Artık yapay zeka (AI) robotları, yani yapay zekâ, bizim yerimize her şeyi yapıyor.
Çoğu zaman bizden daha iyi yapıyor. Bu çok güzel, ancak hayatımızın her alanına girdiğinde biraz garip oluyor. Artık yapay zekâlar ödev yapıyor, yazı yazıyor, şiir yazıyor. Düşünsenize, devlet yeni bir karar alıyor ve İstiklal Marşı’nın yerine yapay zekânın yazdığı yeni bir şiiri koyuyorlar. Aklımı kaçırırım! Aslında ben de kendim için bir yapay zeka tasarladım, her şeyi yapıyor ama ayara göre spesifik derecesi değişiyor. Ben olsam, bu yapay zekâyı çocuklara, gençlere, engellilere ve yaşlılara örnek olabilecek, zorlukların üstesinden gelmelerine yardımcı olacak, onları mutlu edecek yazılar yazdırırdım.
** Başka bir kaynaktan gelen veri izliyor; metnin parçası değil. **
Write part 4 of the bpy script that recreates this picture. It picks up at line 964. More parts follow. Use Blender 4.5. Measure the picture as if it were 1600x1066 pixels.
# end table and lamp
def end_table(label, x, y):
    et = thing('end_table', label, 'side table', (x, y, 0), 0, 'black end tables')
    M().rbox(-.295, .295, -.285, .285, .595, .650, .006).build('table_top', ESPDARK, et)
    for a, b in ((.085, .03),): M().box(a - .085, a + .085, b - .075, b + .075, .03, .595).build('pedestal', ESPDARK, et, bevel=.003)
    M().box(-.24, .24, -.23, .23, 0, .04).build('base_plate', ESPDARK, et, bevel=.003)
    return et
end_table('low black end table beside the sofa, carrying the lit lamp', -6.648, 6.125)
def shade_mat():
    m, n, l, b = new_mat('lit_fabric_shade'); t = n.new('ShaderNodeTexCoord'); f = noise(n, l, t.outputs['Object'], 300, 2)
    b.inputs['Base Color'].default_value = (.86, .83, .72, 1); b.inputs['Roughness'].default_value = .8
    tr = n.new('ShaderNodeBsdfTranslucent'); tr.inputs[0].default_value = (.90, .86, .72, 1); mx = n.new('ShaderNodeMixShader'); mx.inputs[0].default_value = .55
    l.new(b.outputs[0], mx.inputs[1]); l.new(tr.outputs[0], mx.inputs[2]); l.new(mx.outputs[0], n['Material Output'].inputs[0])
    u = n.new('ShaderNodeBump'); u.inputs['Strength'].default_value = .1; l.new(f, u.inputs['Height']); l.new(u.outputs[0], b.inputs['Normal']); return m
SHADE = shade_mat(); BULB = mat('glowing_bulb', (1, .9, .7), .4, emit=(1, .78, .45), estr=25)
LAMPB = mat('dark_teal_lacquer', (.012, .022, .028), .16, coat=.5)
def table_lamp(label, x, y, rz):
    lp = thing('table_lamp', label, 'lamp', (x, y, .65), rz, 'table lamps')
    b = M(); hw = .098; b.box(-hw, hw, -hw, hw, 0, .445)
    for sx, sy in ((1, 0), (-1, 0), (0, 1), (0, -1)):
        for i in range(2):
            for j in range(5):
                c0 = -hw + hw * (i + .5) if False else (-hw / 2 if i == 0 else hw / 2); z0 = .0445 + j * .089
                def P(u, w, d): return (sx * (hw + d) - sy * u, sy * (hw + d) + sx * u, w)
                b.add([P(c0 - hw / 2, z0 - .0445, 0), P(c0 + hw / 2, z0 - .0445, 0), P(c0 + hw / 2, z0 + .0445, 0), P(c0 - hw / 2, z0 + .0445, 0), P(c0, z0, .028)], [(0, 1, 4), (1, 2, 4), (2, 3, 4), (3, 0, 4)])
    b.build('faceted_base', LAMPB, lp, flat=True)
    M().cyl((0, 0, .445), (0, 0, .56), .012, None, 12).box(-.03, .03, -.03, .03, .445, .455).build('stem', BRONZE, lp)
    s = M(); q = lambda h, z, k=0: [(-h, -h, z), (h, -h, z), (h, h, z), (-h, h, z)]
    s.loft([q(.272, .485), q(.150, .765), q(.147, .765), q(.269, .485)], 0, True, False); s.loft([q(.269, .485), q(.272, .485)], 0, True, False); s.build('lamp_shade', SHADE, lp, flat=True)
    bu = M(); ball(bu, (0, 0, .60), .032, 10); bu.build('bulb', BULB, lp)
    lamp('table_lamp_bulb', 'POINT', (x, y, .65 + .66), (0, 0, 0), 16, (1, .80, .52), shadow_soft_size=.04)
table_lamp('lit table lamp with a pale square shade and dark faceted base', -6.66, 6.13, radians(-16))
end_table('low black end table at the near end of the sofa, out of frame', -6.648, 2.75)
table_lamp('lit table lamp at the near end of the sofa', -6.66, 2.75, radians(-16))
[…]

Hem insanlara yardım eder, hem de böyle şeyler yapmaya teşvik ederdim. Aynı zamanda her yaş grubuna uygun zorluk derecelerine sahip bir kurs ile, nasıl kendi yapay zekânı yapmayı ve bunu olumlu amaçlarla kullanmayı öğretirdim. Bu şekilde, insanların hayatlarını kolaylaştırırken, onlara aynı zamanda pozitif bir bakış açısı kazandırırdım. Yapay zekânın sadece verimlilik değil, aynı zamanda insana değer katma açısından da kullanılması gerektiğini savunurdum.
Gerçekten insanlara fayda sağlayan teknolojiler geliştirmek, bana göre teknolojinin en büyük amacı olmalı.